◆ WHAT IS ASKED ◆
Find the word "Blender" in the records below. List each line containing it.

(Scenes as source code)
□ □ □ □ □

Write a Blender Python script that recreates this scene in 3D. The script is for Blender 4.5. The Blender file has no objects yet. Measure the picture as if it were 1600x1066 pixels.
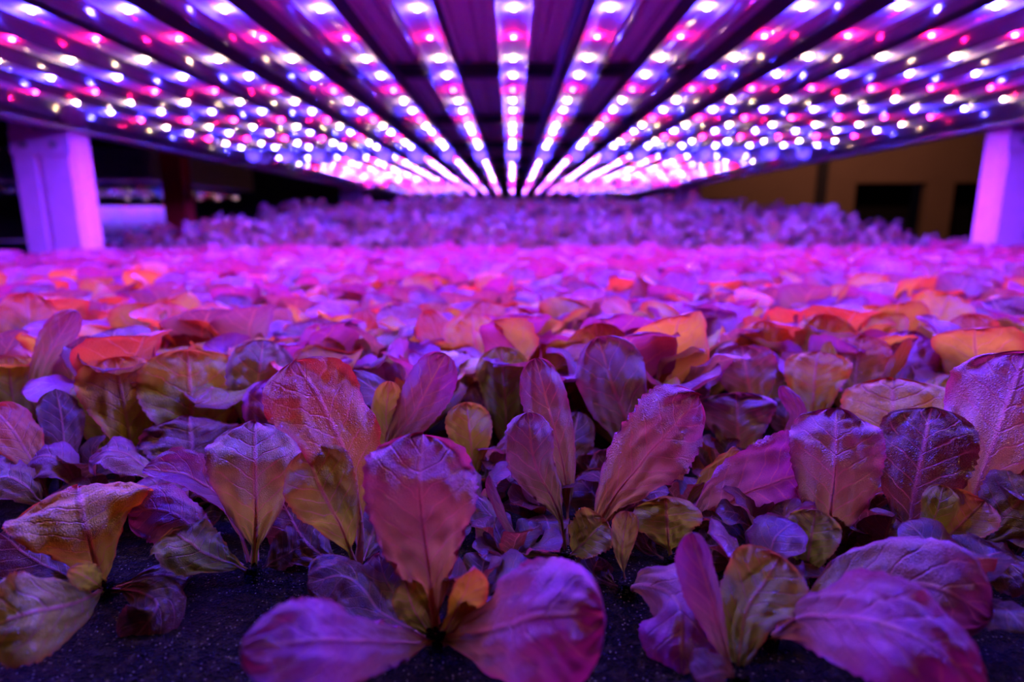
import bpy, math, random
import numpy as np
from mathutils import Vector, Matrix

# ------------------------------------------------------------------ camera, world, exposure
SC = bpy.context.scene
COL = SC.collection
F = 927.0                                  # focal length in pixels of the 1600 px wide frame
PITCH = math.radians(11.45)
CAMZ = 1.135
ROLL = math.radians(0.25)
cam_d = bpy.data.cameras.new('camera')
cam = bpy.data.objects.new('camera', cam_d)
COL.objects.link(cam)
cam_d.sensor_width = 36.0
cam_d.lens = F / 1600 * 36.0
cam_d.clip_start = 0.01
cam.location = (0, 0, CAMZ)
cam.rotation_euler = (Matrix.Rotation(math.pi / 2 - PITCH, 3, 'X') @ Matrix.Rotation(-ROLL, 3, 'Z')).to_euler()
cam_d.dof.use_dof = True
cam_d.dof.focus_distance = 0.24
cam_d.dof.aperture_fstop = 6.0
SC.camera = cam

w = bpy.data.worlds.new('world')
SC.world = w
w.use_nodes = True
w.node_tree.nodes['Background'].inputs[0].default_value = (0.02, 0.012, 0.03, 1)
w.node_tree.nodes['Background'].inputs[1].default_value = 0.05

SC.view_settings.view_transform = 'Standard'
SC.view_settings.look = 'None'
SC.view_settings.exposure = 0.0
SC.view_settings.gamma = 1.0
SC.cycles.use_denoising = True
SC.cycles.max_bounces = 7
SC.cycles.diffuse_bounces = 4
SC.cycles.glossy_bounces = 3
SC.cycles.transparent_max_bounces = 12
SC.cycles.sample_clamp_indirect = 6.0
SC.cycles.caustics_reflective = False
SC.cycles.caustics_refractive = False

LED_POWER = 11800.0                          # radiance of the diodes

# warm work light hanging in the aisle right of the rack
ld = bpy.data.lights.new('aisle_lamp_light', 'AREA')
ld.energy = 15.0
ld.color = (1.0, 0.42, 0.28)
ld.shape = 'RECTANGLE'
ld.size = 1.2
ld.size_y = 0.12
lo = bpy.data.objects.new('aisle_lamp_light', ld)
COL.objects.link(lo)
lo.location = (3.3, 4.9, 2.9)
lo.rotation_euler = (math.radians(28), 0, 0)

# ------------------------------------------------------------------ helpers
R3 = (Matrix.Rotation(math.pi / 2 - PITCH, 3, 'X') @ Matrix.Rotation(-ROLL, 3, 'Z'))
RIGHT, UP, FWD = R3 @ Vector((1, 0, 0)), R3 @ Vector((0, 1, 0)), -(R3 @ Vector((0, 0, 1)))
CAM = Vector((0, 0, CAMZ))
BED = 1.0


def at(px, py, d):
    return CAM + RIGHT * ((px - 800) / F * d) - UP * ((py - 533) / F * d) + FWD * d


def on_bed(px, py):
    d = (RIGHT * ((px - 800) / F) - UP * ((py - 533) / F) + FWD)
    t = (BED - CAMZ) / d.z
    return CAM + d * t, t


def tag(o, label=None, cat=None, group=None, kind=None):
    if label: o['label'] = label
    if cat: o['category'] = cat
    if group: o['group'] = group
    if kind: o['kind'] = kind
    return o


def empty(name, loc, label, cat, group=None):
    o = bpy.data.objects.new(name, None)
    o.empty_display_size = 0.02
    COL.objects.link(o)
    o.location = loc
    return tag(o, label, cat, group)


class MB:
    """collects simple shapes into one mesh"""
    def __init__(s):
        s.v, s.f = [], []

    def box(s, x0, x1, y0, y1, z0, z1):
        n = len(s.v)
        for z in (z0, z1):
            for (x, y) in ((x0, y0), (x1, y0), (x1, y1), (x0, y1)):
                s.v.append((x, y, z))
        for q in ((0, 3, 2, 1), (4, 5, 6, 7), (0, 1, 5, 4), (1, 2, 6, 5), (2, 3, 7, 6), (3, 0, 4, 7)):
            s.f.append(tuple(n + i for i in q))
        return s

    def sweep_y(s, prof, y0, y1, closed=False, caps=False):
        n = len(s.v)
        m = len(prof)
        for y in (y0, y1):
            for (x, z) in prof:
                s.v.append((x, y, z))
        for i in range(m if closed else m - 1):
            j = (i + 1) % m
            s.f.append((n + i, n + j, n + m + j, n + m + i))
        if caps:
            s.f.append(tuple(n + i for i in range(m)))
            s.f.append(tuple(n + m + i for i in reversed(range(m))))
        return s

    def tube(s, a, b, r, seg=12, caps=True):
        a, b = Vector(a), Vector(b)
        t = (b - a).normalized()
        u = t.cross(Vector((0, 0, 1)))
        if u.length < 1e-3: u = t.cross(Vector((1, 0, 0)))
        u.normalize()
        q = t.cross(u)
        n = len(s.v)
        for p in (a, b):
            for i in range(seg):
                an = 2 * math.pi * i / seg
                s.v.append(tuple(p + u * (r * math.cos(an)) + q * (r * math.sin(an))))
        for i in range(seg):
            j = (i + 1) % seg
            s.f.append((n + i, n + j, n + seg + j, n + seg + i))
        if caps:
            s.f.append(tuple(n + i for i in reversed(range(seg))))
            s.f.append(tuple(n + seg + i for i in range(seg)))
        return s

    def mesh(s, name, mat, smooth=False):
        me = bpy.data.meshes.new(name)
        me.from_pydata(s.v, [], s.f)
        me.update()
        if mat: me.materials.append(mat)
        if smooth:
            me.polygons.foreach_set('use_smooth', [True] * len(me.polygons))
        return me

    def build(s, name, mat, parent=None, smooth=False, loc=None, bevel=0):
        o = bpy.data.objects.new(name, s.mesh(name, mat, smooth))
        COL.objects.link(o)
        if parent: o.parent = parent
        if loc: o.location = loc
        if bevel:
            b = o.modifiers.new('edge', 'BEVEL')
            b.width = bevel
            b.segments = 2
        return o


def copy_tree(o, parent=None):
    c = o.copy()
    COL.objects.link(c)
    c.parent = parent
    for ch in KIDS.get(o.name, []):
        copy_tree(ch, c)
    return c


KIDS = {}


def remember(o):
    KIDS[o.name] = list(o.children)
    for c in o.children: remember(c)


# ------------------------------------------------------------------ materials
class NT:
    def __init__(s, name):
        s.m = bpy.data.materials.new(name)
        s.m.use_nodes = True
        s.t = s.m.node_tree
        s.t.nodes.clear()
        s.out = s.t.nodes.new('ShaderNodeOutputMaterial')

    def n(s, kind, **kw):
        nd = s.t.nodes.new('ShaderNode' + kind)
        for k, v in kw.items():
            if k.startswith('_'):
                setattr(nd, k[1:], v)
        return nd

    def l(s, a, b):
        s.t.links.new(a, b)

    def math(s, op, a, b=None, c=None, clamp=False):
        nd = s.t.nodes.new('ShaderNodeMath')
        nd.operation = op
        nd.use_clamp = clamp
        for i, v in enumerate((a, b, c)):
            if v is None: continue
            if isinstance(v, (int, float)): nd.inputs[i].default_value = v
            else: s.l(v, nd.inputs[i])
        return nd.outputs[0]

    def mixc(s, fac, a, b, mode='MIX'):
        nd = s.t.nodes.new('ShaderNodeMix')
        nd.data_type = 'RGBA'
        nd.blend_type = mode
        for i, v in ((0, fac), (6, a), (7, b)):
            if isinstance(v, (int, float)): nd.inputs[i].default_value = v
            elif isinstance(v, tuple): nd.inputs[i].default_value = (*v, 1)
            else: s.l(v, nd.inputs[i])
        return nd.outputs[2]

    def sstep(s, v, lo, hi):
        nd = s.t.nodes.new('ShaderNodeMapRange')
        nd.interpolation_type = 'SMOOTHSTEP'
        nd.inputs[1].default_value = lo
        nd.inputs[2].default_value = hi
        s.l(v, nd.inputs[0])
        return nd.outputs[0]


def simple(name, col, rough=0.5, metal=0.0, noise=0.0, scale=20.0, bump=0.0, spec=0.5):
    t = NT(name)
    p = t.n('BsdfPrincipled')
    p.inputs['Roughness'].default_value = rough
    p.inputs['Metallic'].default_value = metal
    p.inputs['Specular IOR Level'].default_value = spec
    tc = t.n('TexCoord')
    nz = t.n('TexNoise')
    nz.inputs['Scale'].default_value = scale
    nz.inputs['Detail'].default_value = 5
    t.l(tc.outputs['Object'], nz.inputs['Vector'])
    dark = tuple(c * (1 - noise) for c in col)
    t.l(t.mixc(nz.outputs[0], dark, tuple(min(1, c * (1 + noise)) for c in col)), p.inputs['Base Color'])
    if bump:
        b = t.n('Bump')
        b.inputs['Strength'].default_value = bump
        b.inputs['Distance'].default_value = 0.002
        t.l(nz.outputs[0], b.inputs['Height'])
        t.l(b.outputs[0], p.inputs['Normal'])
    t.l(p.outputs[0], t.out.inputs[0])
    return t.m


def emitter(name, col, power):
    t = NT(name)
    e = t.n('Emission')
    e.inputs[0].default_value = (*col, 1)
    e.inputs[1].default_value = power
    t.l(e.outputs[0], t.out.inputs[0])
    return t.m


def clear_plastic():
    t = NT('clear_tube')
    lw = t.n('LayerWeight')
    lw.inputs[0].default_value = 0.35
    g = t.n('BsdfGlossy')
    g.inputs['Roughness'].default_value = 0.12
    g.inputs['Color'].default_value = (0.9, 0.9, 1, 1)
    tr = t.n('BsdfTransparent')
    tr.inputs[0].default_value = (0.97, 0.97, 0.99, 1)
    mx = t.n('MixShader')
    t.l(t.math('MULTIPLY_ADD', lw.outputs['Fresnel'], 0.13, 0.02, clamp=True), mx.inputs[0])
    t.l(tr.outputs[0], mx.inputs[1])
    t.l(g.outputs[0], mx.inputs[2])
    t.l(mx.outputs[0], t.out.inputs[0])
    return t.m


def leaf_material(name='lettuce_leaf', fine=True):
    t = NT(name)
    uv = t.n('UVMap')
    uv.uv_map = 'uv'
    sx = t.n('SeparateXYZ')
    t.l(uv.outputs[0], sx.inputs[0])
    att = t.n('Attribute')
    att.attribute_name = 'tint'
    geo = t.n('NewGeometry')
    tc = t.n('TexCoord')
    nz = t.n('TexNoise')
    nz.inputs['Scale'].default_value = 90
    nz.inputs['Detail'].default_value = 4
    t.l(tc.outputs['Object'], nz.inputs['Vector'])
    nz2 = t.n('TexNoise')
    nz2.inputs['Scale'].default_value = 420
    nz2.inputs['Detail'].default_value = 3
    t.l(tc.outputs['Object'], nz2.inputs['Vector'])
    au = t.math('ABSOLUTE', t.math('MULTIPLY_ADD', sx.outputs[0], 2.0, -1.0))
    v = sx.outputs[1]
    wob = t.math('MULTIPLY_ADD', nz.outputs[0], 0.9, -0.45)
    ph = t.math('ADD', t.math('SUBTRACT', t.math('MULTIPLY', v, 8.0), t.math('MULTIPLY', au, 1.9)), wob)
    d = t.math('PINGPONG', ph, 0.5)                       # 0 on a side vein
    lat = t.math('MULTIPLY', t.math('SUBTRACT', 1.0, t.sstep(d, 0.0, 0.09)), t.math('SUBTRACT', 1.0, t.sstep(au, 0.55, 1.0)))
    mid = t.math('SUBTRACT', 1.0, t.sstep(t.math('MULTIPLY', au, t.math('MULTIPLY_ADD', v, 1.6, 0.6)), 0.02, 0.13))
    vo = t.n('TexVoronoi')
    vo.feature = 'DISTANCE_TO_EDGE'
    mp = t.n('Mapping')
    mp.inputs['Scale'].default_value = (9, 17, 1)
    t.l(uv.outputs[0], mp.inputs[0])
    t.l(t.mixc(0.06, mp.outputs[0], nz.outputs['Color'], 'ADD'), vo.inputs['Vector'])
    net = t.math('SUBTRACT', 1.0, t.sstep(vo.outputs['Distance'], 0.0, 0.09))
    vein = t.math('MAXIMUM', mid, t.math('MAXIMUM', t.math('MULTIPLY', lat, 0.85), t.math('MULTIPLY', net, 0.3)))
    col = att.outputs['Color']
    # mottling
    mot = t.mixc(t.math('MULTIPLY', t.sstep(nz.outputs[0], 0.42, 0.75), 0.35), col, (0.50, 0.08, 0.10), 'MIX')
    hs = t.n('HueSaturation')
    oi = t.n('ObjectInfo')
    t.l(t.math('MULTIPLY_ADD', oi.outputs['Random'], 0.5, 0.75), hs.inputs['Value'])
    t.l(mot, hs.inputs['Color'])
    veinc = t.mixc(0.6, hs.outputs[0], (0.92, 0.26, 0.40))
    base = t.mixc(t.math('MULTIPLY', vein, 0.95), hs.outputs[0], veinc)
    p = t.n('BsdfPrincipled')
    t.l(base, p.inputs['Base Color'])
    t.l(t.math('MULTIPLY_ADD', nz2.outputs[0], 0.28, 0.20), p.inputs['Roughness'])
    p.inputs['Specular IOR Level'].default_value = 1.0
    p.inputs['Coat Weight'].default_value = 0.35
    p.inputs['Coat Roughness'].default_value = 0.25
    tr = t.n('BsdfTranslucent')
    t.l(t.mixc(1.0, base, (1.0, 0.86, 0.30), 'MULTIPLY'), tr.inputs['Color'])
    h = t.math('SUBTRACT', t.math('MULTIPLY_ADD', nz2.outputs[0], 0.35, t.math('MULTIPLY', vo.outputs['Distance'], 0.7)),
               t.math('SUBTRACT', t.math('MULTIPLY', lat, 0.5), t.math('MULTIPLY', mid, 0.6)))
    b = t.n('Bump')
    b.inputs['Strength'].default_value = 1.0
    b.inputs['Distance'].default_value = 0.0013
    t.l(h, b.inputs['Height'])
    t.l(b.outputs[0], p.inputs['Normal'])
    mx = t.n('MixShader')
    mx.inputs[0].default_value = 0.48
    t.l(p.outputs[0], mx.inputs[1])
    t.l(tr.outputs[0], mx.inputs[2])
    t.l(mx.outputs[0], t.out.inputs[0])
    return t.m


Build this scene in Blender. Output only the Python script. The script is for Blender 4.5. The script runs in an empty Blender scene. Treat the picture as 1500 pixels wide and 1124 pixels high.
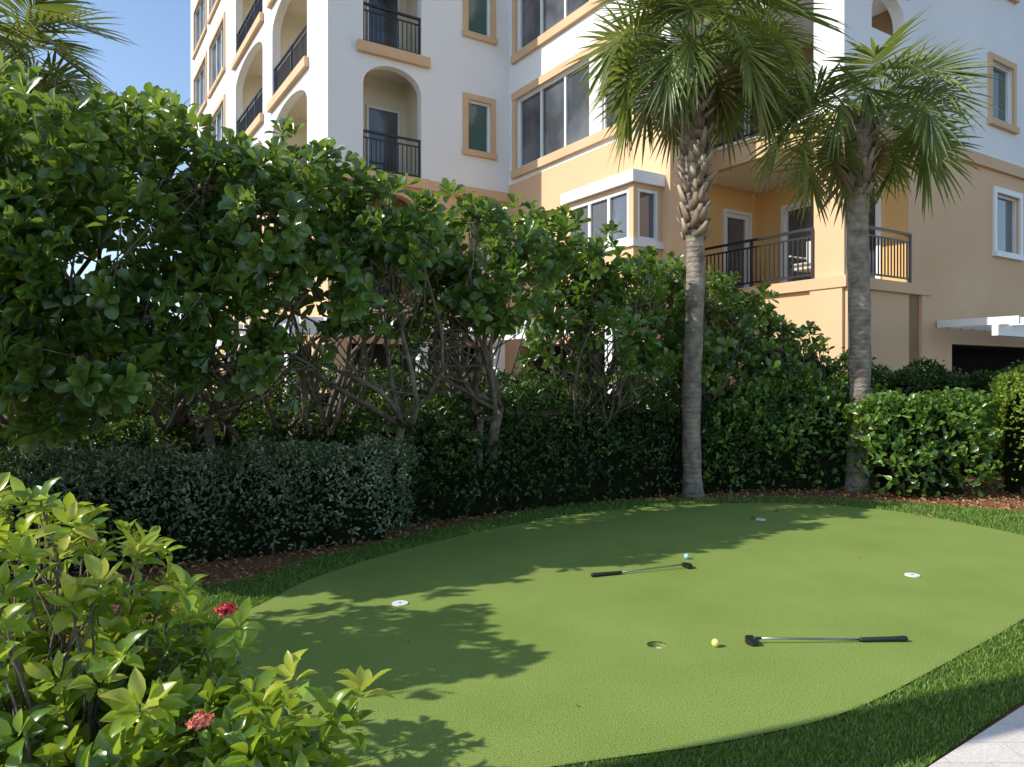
import bpy, math, random
import numpy as np
from mathutils import Vector, Matrix, noise
random.seed(7); rng=np.random.default_rng(7)
sc=bpy.context.scene
R=math.radians
# ---------------------------------------------------------------- materials
def newmat(name):
    m=bpy.data.materials.new(name); m.use_nodes=True
    nt=m.node_tree; b=nt.nodes['Principled BSDF']; return m,nt,b
def N(nt,t,**k):
    n=nt.nodes.new(t)
    for a,v in k.items(): setattr(n,a,v)
    return n
def ramp(nt,stops):
    r=N(nt,'ShaderNodeValToRGB'); cr=r.color_ramp
    while len(cr.elements)<len(stops): cr.elements.new(0.5)
    for e,(p,c) in zip(cr.elements,stops): e.position=p; e.color=(*c,1)
    return r
def coords(nt,scale=None):
    tc=N(nt,'ShaderNodeTexCoord')
    if scale is None: return tc.outputs['Object']
    mp=N(nt,'ShaderNodeMapping'); mp.inputs['Scale'].default_value=scale
    nt.links.new(tc.outputs['Object'],mp.inputs['Vector']); return mp.outputs['Vector']
def noisy(name,c1,c2,scale=5,rough=0.8,bump=0.2,bscale=80,bdist=0.01,spec=0.3,metal=0,c3=None):
    m,nt,b=newmat(name); v=coords(nt)
    n=N(nt,'ShaderNodeTexNoise'); n.inputs['Scale'].default_value=scale; n.inputs['Detail'].default_value=6
    nt.links.new(v,n.inputs['Vector'])
    st=[(0.3,c1),(0.7,c2)] if c3 is None else [(0.25,c1),(0.5,c2),(0.75,c3)]
    r=ramp(nt,st); nt.links.new(n.outputs['Fac'],r.inputs['Fac']); nt.links.new(r.outputs['Color'],b.inputs['Base Color'])
    b.inputs['Roughness'].default_value=rough; b.inputs['Specular IOR Level'].default_value=spec; b.inputs['Metallic'].default_value=metal
    if bump>0:
        n2=N(nt,'ShaderNodeTexNoise'); n2.inputs['Scale'].default_value=bscale; n2.inputs['Detail'].default_value=4
        nt.links.new(v,n2.inputs['Vector']); bp=N(nt,'ShaderNodeBump'); bp.inputs['Strength'].default_value=bump; bp.inputs['Distance'].default_value=bdist
        nt.links.new(n2.outputs['Fac'],bp.inputs['Height']); nt.links.new(bp.outputs['Normal'],b.inputs['Normal'])
    return m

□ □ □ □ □

◆ SOLUTION FOR THIS PROBLEM ◆
Write a Blender Python script that recreates this scene in 3D. The script is for Blender 4.5. The Blender file has no objects yet. Measure the picture as if it were 1600x1066 pixels.
Build this scene in Blender. Output only the Python script. The script is for Blender 4.5. The script runs in an empty Blender scene. Treat the picture as 1500 pixels wide and 1124 pixels high.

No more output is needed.